Groundwater flow and development were characterized in four groundwater basins of the Death Valley regional flow system in Nevada and California with calibrated, groundwater-flow models. Natural groundwater discharges in the Furnace Creek, Lower Amargosa, and Saratoga Spring areas were defined and distributed consistently with a revised hydrogeologic framework. This simplified hydrogeologic framework was limited to four hydraulically unique, hydrogeologic units: (1) basin fill; (2) carbonate rocks; (3) volcanic rocks; and (4) low-permeability granitic and siliciclastic rocks.
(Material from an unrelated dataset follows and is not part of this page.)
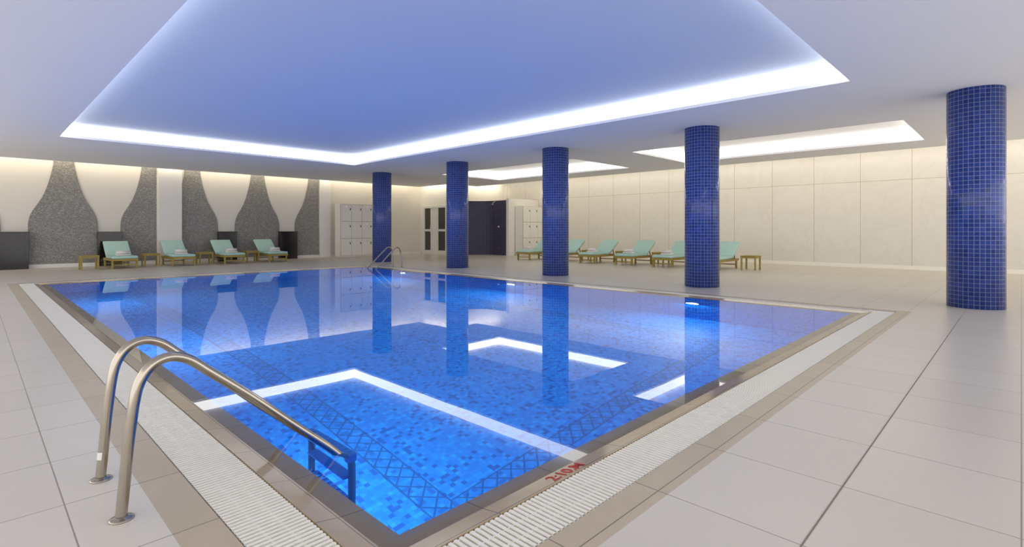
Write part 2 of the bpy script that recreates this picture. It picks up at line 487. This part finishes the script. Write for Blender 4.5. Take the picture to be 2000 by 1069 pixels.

Hydrogeologic units and division of carbonate and volcanic rocks between shallow and deep were supported by results from 271 aquifer tests and specific-capacity estimates. Greater than 90 percent of field-estimated transmissivity occurred within 1,600 feet (ft) of the water table. Pumping in the study area from 1960 to 2010 averaged 46,000 acre-feet per year (acre-ft/yr), which is 80 percent of the predevelopment discharge. The central Amargosa Desert and Pahrump Valley were the two primary pumping centers and measurably affected water levels across 900 square miles in 2018.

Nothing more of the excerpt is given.